Start

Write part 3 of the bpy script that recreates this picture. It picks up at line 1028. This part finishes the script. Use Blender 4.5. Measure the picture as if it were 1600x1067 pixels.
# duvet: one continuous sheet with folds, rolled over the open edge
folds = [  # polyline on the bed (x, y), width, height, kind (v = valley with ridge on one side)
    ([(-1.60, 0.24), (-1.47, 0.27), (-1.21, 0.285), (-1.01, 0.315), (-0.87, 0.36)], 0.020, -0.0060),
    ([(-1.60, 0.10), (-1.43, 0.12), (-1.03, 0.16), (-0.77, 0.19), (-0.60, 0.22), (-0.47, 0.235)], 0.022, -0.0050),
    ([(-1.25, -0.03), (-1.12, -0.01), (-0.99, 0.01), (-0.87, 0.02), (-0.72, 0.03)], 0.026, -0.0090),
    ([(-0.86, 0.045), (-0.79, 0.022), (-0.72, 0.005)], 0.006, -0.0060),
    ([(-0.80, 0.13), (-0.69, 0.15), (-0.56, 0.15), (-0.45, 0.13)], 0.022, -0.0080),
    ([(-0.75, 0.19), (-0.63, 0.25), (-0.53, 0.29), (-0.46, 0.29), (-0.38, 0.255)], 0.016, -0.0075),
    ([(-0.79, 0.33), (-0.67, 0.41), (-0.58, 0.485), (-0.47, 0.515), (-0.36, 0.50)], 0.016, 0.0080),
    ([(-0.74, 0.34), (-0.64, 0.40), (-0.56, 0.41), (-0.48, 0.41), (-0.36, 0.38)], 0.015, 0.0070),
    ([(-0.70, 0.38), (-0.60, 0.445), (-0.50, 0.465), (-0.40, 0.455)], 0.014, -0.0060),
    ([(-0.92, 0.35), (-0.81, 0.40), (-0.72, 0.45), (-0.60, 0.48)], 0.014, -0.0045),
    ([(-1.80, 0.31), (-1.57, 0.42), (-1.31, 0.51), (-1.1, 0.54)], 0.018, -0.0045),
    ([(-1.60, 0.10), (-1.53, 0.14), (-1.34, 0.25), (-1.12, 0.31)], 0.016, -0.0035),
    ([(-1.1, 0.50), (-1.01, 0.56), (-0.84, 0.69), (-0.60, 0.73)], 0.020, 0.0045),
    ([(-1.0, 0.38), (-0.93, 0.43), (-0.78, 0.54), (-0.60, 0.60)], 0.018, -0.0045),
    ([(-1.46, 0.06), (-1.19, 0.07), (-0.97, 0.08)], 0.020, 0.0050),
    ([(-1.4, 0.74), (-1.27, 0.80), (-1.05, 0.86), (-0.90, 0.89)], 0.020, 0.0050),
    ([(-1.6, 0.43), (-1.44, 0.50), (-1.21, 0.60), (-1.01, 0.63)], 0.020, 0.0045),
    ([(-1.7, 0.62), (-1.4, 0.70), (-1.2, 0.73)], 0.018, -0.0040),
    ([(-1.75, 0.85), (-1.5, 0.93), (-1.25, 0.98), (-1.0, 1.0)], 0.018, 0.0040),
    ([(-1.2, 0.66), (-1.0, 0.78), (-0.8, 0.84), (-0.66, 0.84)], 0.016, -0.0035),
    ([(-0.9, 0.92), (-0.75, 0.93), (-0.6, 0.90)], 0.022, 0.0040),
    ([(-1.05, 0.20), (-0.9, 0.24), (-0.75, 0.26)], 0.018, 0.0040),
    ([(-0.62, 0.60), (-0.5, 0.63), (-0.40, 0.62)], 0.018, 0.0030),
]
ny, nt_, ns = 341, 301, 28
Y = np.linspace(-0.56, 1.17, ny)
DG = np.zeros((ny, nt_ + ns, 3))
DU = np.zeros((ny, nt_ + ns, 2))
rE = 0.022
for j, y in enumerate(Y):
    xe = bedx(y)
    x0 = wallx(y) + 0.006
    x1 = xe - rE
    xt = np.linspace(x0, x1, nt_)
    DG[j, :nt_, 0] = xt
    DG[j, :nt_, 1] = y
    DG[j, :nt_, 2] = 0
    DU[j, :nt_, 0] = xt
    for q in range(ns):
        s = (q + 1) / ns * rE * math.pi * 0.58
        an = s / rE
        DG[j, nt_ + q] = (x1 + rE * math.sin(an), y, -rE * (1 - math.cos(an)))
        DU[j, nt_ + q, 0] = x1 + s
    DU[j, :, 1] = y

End

**WRITTEN INSTRUCTION**
Copy out each line exactly.

**CORRECT RESPONSE**
Write part 3 of the bpy script that recreates this picture. It picks up at line 1028. This part finishes the script. Use Blender 4.5. Measure the picture as if it were 1600x1067 pixels.
# duvet: one continuous sheet with folds, rolled over the open edge
folds = [  # polyline on the bed (x, y), width, height, kind (v = valley with ridge on one side)
    ([(-1.60, 0.24), (-1.47, 0.27), (-1.21, 0.285), (-1.01, 0.315), (-0.87, 0.36)], 0.020, -0.0060),
    ([(-1.60, 0.10), (-1.43, 0.12), (-1.03, 0.16), (-0.77, 0.19), (-0.60, 0.22), (-0.47, 0.235)], 0.022, -0.0050),
    ([(-1.25, -0.03), (-1.12, -0.01), (-0.99, 0.01), (-0.87, 0.02), (-0.72, 0.03)], 0.026, -0.0090),
    ([(-0.86, 0.045), (-0.79, 0.022), (-0.72, 0.005)], 0.006, -0.0060),
    ([(-0.80, 0.13), (-0.69, 0.15), (-0.56, 0.15), (-0.45, 0.13)], 0.022, -0.0080),
    ([(-0.75, 0.19), (-0.63, 0.25), (-0.53, 0.29), (-0.46, 0.29), (-0.38, 0.255)], 0.016, -0.0075),
    ([(-0.79, 0.33), (-0.67, 0.41), (-0.58, 0.485), (-0.47, 0.515), (-0.36, 0.50)], 0.016, 0.0080),
    ([(-0.74, 0.34), (-0.64, 0.40), (-0.56, 0.41), (-0.48, 0.41), (-0.36, 0.38)], 0.015, 0.0070),
    ([(-0.70, 0.38), (-0.60, 0.445), (-0.50, 0.465), (-0.40, 0.455)], 0.014, -0.0060),
    ([(-0.92, 0.35), (-0.81, 0.40), (-0.72, 0.45), (-0.60, 0.48)], 0.014, -0.0045),
    ([(-1.80, 0.31), (-1.57, 0.42), (-1.31, 0.51), (-1.1, 0.54)], 0.018, -0.0045),
    ([(-1.60, 0.10), (-1.53, 0.14), (-1.34, 0.25), (-1.12, 0.31)], 0.016, -0.0035),
    ([(-1.1, 0.50), (-1.01, 0.56), (-0.84, 0.69), (-0.60, 0.73)], 0.020, 0.0045),
    ([(-1.0, 0.38), (-0.93, 0.43), (-0.78, 0.54), (-0.60, 0.60)], 0.018, -0.0045),
    ([(-1.46, 0.06), (-1.19, 0.07), (-0.97, 0.08)], 0.020, 0.0050),
    ([(-1.4, 0.74), (-1.27, 0.80), (-1.05, 0.86), (-0.90, 0.89)], 0.020, 0.0050),
    ([(-1.6, 0.43), (-1.44, 0.50), (-1.21, 0.60), (-1.01, 0.63)], 0.020, 0.0045),
    ([(-1.7, 0.62), (-1.4, 0.70), (-1.2, 0.73)], 0.018, -0.0040),
    ([(-1.75, 0.85), (-1.5, 0.93), (-1.25, 0.98), (-1.0, 1.0)], 0.018, 0.0040),
    ([(-1.2, 0.66), (-1.0, 0.78), (-0.8, 0.84), (-0.66, 0.84)], 0.016, -0.0035),
    ([(-0.9, 0.92), (-0.75, 0.93), (-0.6, 0.90)], 0.022, 0.0040),
    ([(-1.05, 0.20), (-0.9, 0.24), (-0.75, 0.26)], 0.018, 0.0040),
    ([(-0.62, 0.60), (-0.5, 0.63), (-0.40, 0.62)], 0.018, 0.0030),
]
ny, nt_, ns = 341, 301, 28
Y = np.linspace(-0.56, 1.17, ny)
DG = np.zeros((ny, nt_ + ns, 3))
DU = np.zeros((ny, nt_ + ns, 2))
rE = 0.022
for j, y in enumerate(Y):
    xe = bedx(y)
    x0 = wallx(y) + 0.006
    x1 = xe - rE
    xt = np.linspace(x0, x1, nt_)
    DG[j, :nt_, 0] = xt
    DG[j, :nt_, 1] = y
    DG[j, :nt_, 2] = 0
    DU[j, :nt_, 0] = xt
    for q in range(ns):
        s = (q + 1) / ns * rE * math.pi * 0.58
        an = s / rE
        DG[j, nt_ + q] = (x1 + rE * math.sin(an), y, -rE * (1 - math.cos(an)))
        DU[j, nt_ + q, 0] = x1 + s
    DU[j, :, 1] = y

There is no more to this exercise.